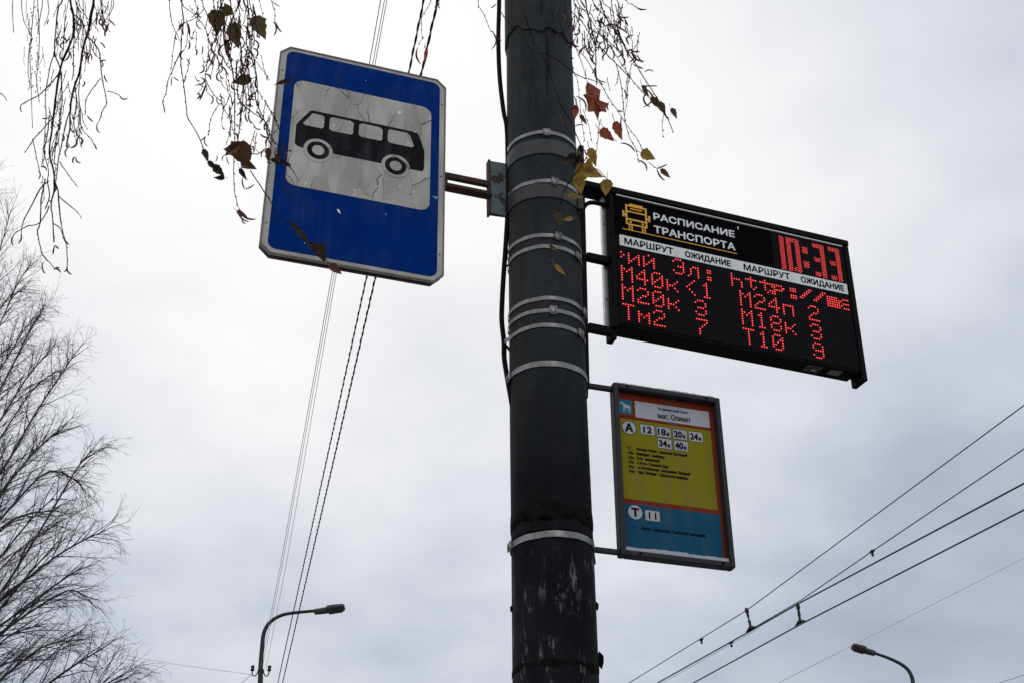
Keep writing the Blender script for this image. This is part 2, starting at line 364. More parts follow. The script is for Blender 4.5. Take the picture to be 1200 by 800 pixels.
# straps round the pole: front height, tilt (rise towards left/right), clasp angle, width
def strap_on_pole(z, label, clasp, width=0.0148, tilt=0.0, tdir=0.0, r=PR + 0.002, gap=None, dark=False, bulge=None, clasp_scale=1.0, mark=False):
    root = empty('steel_strap', pole_c(z), label, 'steel strap', 'steel straps round the pole', rot=pole_axis_mat())
    n = 96; mb = MB(); vs = []; fs = []; ph_ = z * 37
    def rr(a):
        if bulge is None: return r
        d = (a - bulge + math.pi) % (2 * math.pi) - math.pi
        return r + 0.018 * math.exp(-(d / 0.17) ** 2)
    for k in range(n):
        a = 2 * math.pi * k / n; dz = tilt * math.cos(a - tdir) + 0.0012 * math.sin(2 * a + ph_) + 0.0005 * math.sin(9 * a + ph_); wob = 0.0012 * max(0, math.sin(6 * a + ph_)) * max(0, math.sin(2.3 * a + ph_))
        for (dr, dzz) in ((0, -width / 2), (0.0018, -width / 2), (0.0018, width / 2), (0, width / 2)):
            vs.append(((rr(a) + dr + wob) * math.cos(a), (rr(a) + dr + wob) * math.sin(a), dz + dzz))
    for k in range(n):
        j = (k + 1) % n
        for q in range(4): fs.append((k * 4 + q, j * 4 + q, j * 4 + (q + 1) % 4, k * 4 + (q + 1) % 4))
    mb.add(vs, fs); mb.build('band', m_strap, root)
    # clasp: folded sleeve with a loop below
    a = clasp; dz = tilt * math.cos(a - tdir)
    er, et, ez = Vector((math.cos(a), math.sin(a), 0)), Vector((-math.sin(a), math.cos(a), 0)), Vector((0, 0, 1))
    c = er * (r + 0.003) + ez * dz
    def bx(mb, t0, t1, r0, r1, z0, z1):
        vs = [c + et * t_ + er * r_ + ez * z_ for z_ in (z0, z1) for r_ in (r0, r1) for t_ in (t0, t1)]
        mb.add(vs, [(0, 2, 3, 1), (4, 5, 7, 6), (0, 1, 5, 4), (2, 6, 7, 3), (0, 4, 6, 2), (1, 3, 7, 5)])
    k = clasp_scale
    mb = MB(); bx(mb, -0.012 * k, 0.012 * k, 0, 0.006, -0.0125, -0.0095); bx(mb, -0.012 * k, 0.012 * k, 0, 0.006, 0.0095, 0.0125)
    bx(mb, -0.012 * k, -0.007 * k, 0, 0.009, -0.0095, 0.0095); bx(mb, 0.007 * k, 0.012 * k, 0, 0.009, -0.0095, 0.0095)
    bx(mb, -0.0065 * k, 0.0065 * k, 0.001, 0.0045, -0.009, 0.009)
    bevel(mb.build('clasp', m_strap, root), 0.0008, 1)
    mb = MB(); pts = [c + et * (0.011 * k * math.cos(q)) + er * 0.006 + ez * (-0.012 - 0.007 * math.sin(q)) for q in np.linspace(0, math.pi, 7)]
    mb.tube(pts, 0.0022, 5); mb.build('clasp_loop', m_strap, root)
    if mark:
        mb = MB()
        for t0 in (-0.045, -0.038, -0.030): bx(mb, t0, t0 + 0.004, -0.0012, 0.0, -0.006, 0.006)
        mb.build('stamped_mark', m_greyframe, root)
    return root
FR = -math.pi / 2                                 # angle of the front of the pole
def sang(px):                                     # pole angle whose front surface shows at that image x (approx. at strap)
    return px
def ang(frac): return FR + math.asin(max(-0.98, min(0.98, frac)))
strap_on_pole(4.530, 'topmost pale strap, above the blue grey bracket, clasp in the middle', ang(0.10))
strap_on_pole(4.318, 'second strap from the top, at the blue grey bracket, bent at its clasp', ang(0.28), tilt=0.006, tdir=math.pi / 2)
strap_on_pole(4.078, 'upper strap of the close pair beside the middle bracket arm of the red display', ang(0.32))
strap_on_pole(4.030, 'lower strap of the close pair beside the middle bracket arm, clasp near its right end', ang(0.84))
strap_on_pole(3.822, 'uppermost of the three stacked straps beside the lowest display arm, clasp at the right edge', ang(0.96))
strap_on_pole(3.775, 'middle one of the three stacked straps, with a clear square clasp in the middle', ang(0.14))
strap_on_pole(3.717, 'lowest of the three stacked straps, running over the black cable on the left', ang(0.82), bulge=math.pi + 0.12)
strap_on_pole(3.574, 'lone strap at the top arm of the yellow and blue timetable board', ang(-0.96), width=0.020)
strap_on_pole(2.984, 'lowest strap, at the bottom arm of the yellow and blue timetable board', ang(-0.97), width=0.020, mark=True)
for z0, z1, lab in ((4.436, 4.500, 'wide dark steel collar round the pole, just under the topmost strap'), (4.243, 4.300, 'wide dark steel collar round the pole, under the second strap from the top')):
    root = empty('steel_collar', pole_c(0), lab, 'steel collar', 'wide steel collars round the pole', rot=pole_axis_mat())
    ring_profile([(PR - 0.001, z0), (PR + 0.0045, z0), (PR + 0.005, z1), (PR - 0.001, z1)]).build('band', m_collar, root, smooth=False)
    mb = MB(); a = ang(0.93); c = Vector(((PR + .008) * math.cos(a), (PR + .008) * math.sin(a), (z0 + z1) / 2))
    mb.box(c.x - .006, c.x + .014, c.y - .012, c.y + .012, c.z - .03, c.z + .03)
    bevel(mb.build('bolt_lug', m_collar, root), 0.002, 1)

# black cable down the left of the pole
cab = [(583, -160), (584, -40), (585, 0), (584, 45), (585.5, 90), (590, 130), (594, 152), (595, 200), (595, 245), (592.5, 290), (590, 325), (588.5, 352), (588, 376), (590.5, 400), (591, 420), (595, 445), (598, 462), (601, 480)]
mb = MB(); pts = [at_y(x, y, 3.765 if y < 240 or y > 470 else 3.76) for x, y in cab]
sm = []
for i in range(len(pts) - 1):
    p0, p1, p2, p3 = pts[max(i - 1, 0)], pts[i], pts[i + 1], pts[min(i + 2, len(pts) - 1)]
    for k in range(5):
        t = k / 5; sm.append(0.5 * ((2 * p1) + (p2 - p0) * t + (2 * p0 - 5 * p1 + 4 * p2 - p3) * t * t + (3 * p1 - p0 - 3 * p2 + p3) * t ** 3))
sm.append(pts[-1] + Vector((0.03, 0.04, 0)))
mb.tube(sm, 0.0088, 10); o = mb.build('power_cable', m_rubber, world=True, smooth=True, label='thick black cable running down the left side of the pole', cat='cable')
mb = MB(); mb.tube([at_y(588.5, 309, 3.752), at_y(595, 312, 3.752)], 0.004, 6); mb.build('cable_tie', m_rubber, o, world=True)

# ------------------------------------------------------------------ sign frames in space
def frame(o_, U, V):
    U = Vector(U).normalized(); V = Vector(V); V = (V - U * V.dot(U)).normalized()
    Z_ = U.cross(-V)
    return Matrix((U, -V, Z_)).transposed(), Vector(o_)

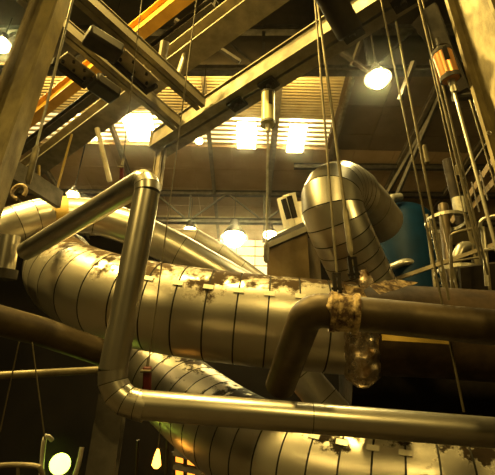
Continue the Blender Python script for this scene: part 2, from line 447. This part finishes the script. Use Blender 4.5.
# background smooth duct, upper left
R3 = .40
bp = [P(-60,262,8.9), P(-22,240,9.1), P(-2,231,9.2), P(17,224,9.4), P(36,218,9.65), P(55,214.5,9.85), P(95,216,10.2), P(135,229,10.4), P(180,252,10.4), P(250,292,10.4)]
t = thing('lagged_duct', bp[0], 'smooth metal-clad duct curving behind the thin elbow pipe at left', 'duct')
mb = MB(); gored(mb, bp, R3, 40, .008, .01); mb.build('cladding', [M['alu'], M['seam']], t)
mb = MB(); ring_on(mb, bp[5].lerp(bp[6], .16), bp[6]-bp[5], R3+.006, .24, .01, 40); mb.build('yellow_band', M['yellow'], t)
# pale pipe farther behind
bp2 = [P(188,236,13), P(215,250,13), P(262,284,13)]
mb = MB(); gored(mb, smooth_path([P(170,238,13)] + bp2, .8), .28, 28); t = mb.build('lagged_pipe', [M['alu_back'], M['seam']])
tag(t, 'pale pipe sloping down right behind the main duct, under the far lamps', 'pipe')

# inverted U duct, right of centre
R4 = .575
legs = [P(377,308,8.9), P(361,275,8.8), P(349,250,8.65), P(338,226,8.5), P(332,209,8.5), P(332,195,8.65), P(341,189,9.2), P(354,195,9.8)]
up_ = smooth_path(legs, .25)
t = thing('elbow_duct', up_[0], 'shiny ringed duct bent over like an inverted U right of centre', 'duct')
mb = MB(); gored(mb, up_, R4, 48, .011, .014); mb.build('ringed_cladding', [M['alu'], M['seam']], t)
dn = [up_[-1], P(366,205,10.3), P(381,224,10.8)]
dn = smooth_path(dn, .6)
mb = MB(); gored(mb, dn, R4-.03, 48, .008, .008); mb.build('smooth_leg', [M['alu_back'], M['seam']], t)

# thin shiny pipe with two elbows
R5 = .155
A_, B_, D_ = P(26,251,7.6), P(150,177,5.55), P(107,402,4.85)
E_ = P(560,438,4.7)
def fillet(a, b, c, rad, n):
    u = (a-b).normalized(); v = (c-b).normalized(); ang = u.angle(v); L = rad/math.tan(ang/2)
    p0, p1 = b+u*L, b+v*L; cen = b + (u+v).normalized()*(rad/math.sin(ang/2))
    out = []
    w0, w1 = (p0-cen), (p1-cen); tot = w0.angle(w1)
    for k in range(n+1):
        f = k/n; out.append(cen + (w0*math.sin((1-f)*tot) + w1*math.sin(f*tot))/math.sin(tot))
    return out
t = thing('clad_pipe', D_, 'slim shiny metal pipe bending twice in front of everything else', 'pipe')
f1 = fillet(A_, B_, D_, .17, 4); f2 = fillet(B_, D_, E_, .32, 4)
mb = MB(); mb.tube([A_, f1[0]], R5, 48); mb.build('upper_run', M['alu'], t)
mb = MB(); gored(mb, f1, R5+.006, 48, .004, .006); mb.build('upper_elbow', [M['alu'], M['seam']], t)
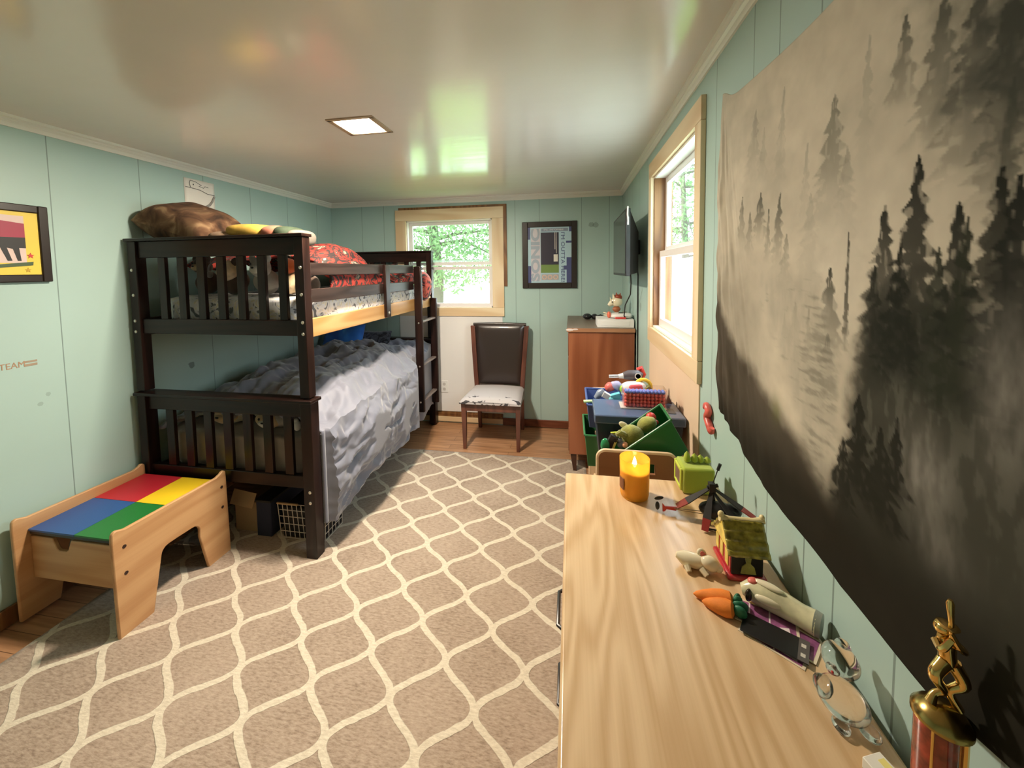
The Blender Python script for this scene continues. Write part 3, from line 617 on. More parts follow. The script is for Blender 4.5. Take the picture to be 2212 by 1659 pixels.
# ------------------------------------------------------------------ activity table with building-plate top
tb = T('activity_table', 'low wooden play table topped with four coloured building plates', 'table', (-2.23, 1.545, 0))
outline = [(1.272, 0)] + [(1.268, .44)] + arc(1.288, .468, .018, 180, 90, 4) + [(1.32, .474), (1.76, .462)] + [(1.785, .47)] + arc(1.803, .462, .017, 110, 0, 5) + [(1.826, .0)] + [(1.69, 0), (1.650, .20)] + arc(1.612, .235, .04, 10, 90, 4) + [(1.52, .278)] + arc(1.495, .243, .035, 95, 175, 4) + [(1.412, 0)]
for nm, xa, xb in (('side_panel', -1.960, -1.943), ('side_panel', -2.515, -2.498)):
    p = part(nm, MB().prism([(y, z + .012) for y, z in outline], 'yz', xa, xb), M['maple'], tb, bevel=.004)
    if xa > -2:
        for (y, z) in ((1.312, .411), (1.312, .29), (1.788, .406), (1.787, .291)):
            part('screw', MB().cyl((xb - .002, y, z), (xb + .0015, y, z), .008, seg=12), mat('screw_hole', (.03, .012, .008), .5) if 'screw_hole' not in bpy.data.materials else bpy.data.materials['screw_hole'], p)
notch = [(-2.498, .19), (-1.960, .19), (-1.960, .392), (-2.262, .392), (-2.282, .345), (-2.295, .335), (-2.335, .335), (-2.348, .345), (-2.370, .392), (-2.498, .392)]
part('end_panel', MB().prism(notch, 'xz', 1.325, 1.341), M['maple_x'], tb, bevel=.003)
part('end_panel', MB().box(-2.498, -1.960, 1.775, 1.791, .19, .392), M['maple_x'], tb, bevel=.003)
part('tray', MB().box(-2.497, -1.961, 1.342, 1.774, .395, .405), M['blackmat'], tb)
def studded(x0, x1, y0, y1, col, nm):
    mb = MB().box(x0, x1, y0, y1, .420, .4285)
    m, nt, b = newmat(nm)
    vo = N(nt, 'ShaderNodeTexCoord'); sp = N(nt, 'ShaderNodeSeparateXYZ'); L(nt, vo.outputs['Object'], sp.inputs[0])
    sx = mth(nt, 'SINE', mth(nt, 'MULTIPLY', sp.outputs['X'], 6.283 / .016)); sy = mth(nt, 'SINE', mth(nt, 'MULTIPLY', sp.outputs['Y'], 6.283 / .016))
    h = mth(nt, 'GREATER_THAN', mth(nt, 'MULTIPLY', mth(nt, 'ADD', sx, 1.), mth(nt, 'ADD', sy, 1.)), 1.3)
    b.inputs['Base Color'].default_value = c4(col); b.inputs['Roughness'].default_value = .4; bump(nt, b, h, .25, .0015); return mb, m
for (xa, xb, ya_, yb_, col, nm) in [(-2.496, -2.231, 1.570, 1.812, (.50, .02, .035), 'red'), (-2.229, -1.963, 1.570, 1.812, (.86, .58, .02), 'yellow'), (-2.496, -2.231, 1.318, 1.568, (.02, .09, .30), 'blue'), (-2.229, -1.963, 1.318, 1.568, (.012, .17, .03), 'green')]:
    mb, m = studded(xa, xb, ya_, yb_, col, nm + '_building_plate'); part('building_plate', mb, m, tb, label=nm + ' studded building plate', smooth=0)
part('plate_edge', MB().box(-2.494, -1.965, 1.322, 1.808, .405, .4195), M['black'], tb)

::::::

- [Exercise] Your answer should be one number: how many lines of the listing include the word "More".

- [Answer to the problem] 2